Is the US/Russian likely spy swap a good idea?

Ron Radosh thinks not:

Both the Putin government and the Obama administration, however, are signing on to this charade. The Russians get back their would-be sleeper agents, while the United States avoids an embarrassing trial that might turn U.S. public opinion against rapprochement with Moscow.

Obama can thus pretend that all is well in the American-Russian relationship and that he and Putin have left this little insignificant matter behind them.

And when others try to point out that men like Sutyagin were never guilty of any real offense, Putin can point to his newly signed confession as evidence that he now admitted his guilt.

Radosh also points out that putting these ‘sleepers’ on trial in the USA could allow defence lawyers to probe away at the techniques used by the FBI to discover them, something the Russians would dearly love to know.

It’s hard to give a clear view without knowing a helluva lot more than any of us mere mortals will ever know.

But the speed with which the supposed swap has been set up suggests that the Russians were as guilty as hell.

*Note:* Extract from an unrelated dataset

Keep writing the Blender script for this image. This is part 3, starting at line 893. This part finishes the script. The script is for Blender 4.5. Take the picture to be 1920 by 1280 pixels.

Which in turn will lead critics of the decision in the USA and elsewhere to wonder whether the Obama administration has not been just a bit too quick to let them off the hook, where they were swinging limply in the wind.

However, let’s not forget that in the rarefied world of espionage the fact that one’s own especially secret people have been so spectacularly revealed is a ghastly humiliation.

So, that accomplished, and with lots of further operational information uncovered which no doubt leaves the Russian spy effort in the USA both depleted and groggy with embarrassment, maybe the Americans feel that they can be generous this time round.

As they continue not to be in the case of Jay Pollard, my former classmate at the Fletcher School of Law and Diplomacy. He really betrayed trust on a massive scale, in spying for the Israelis. No pardon for him.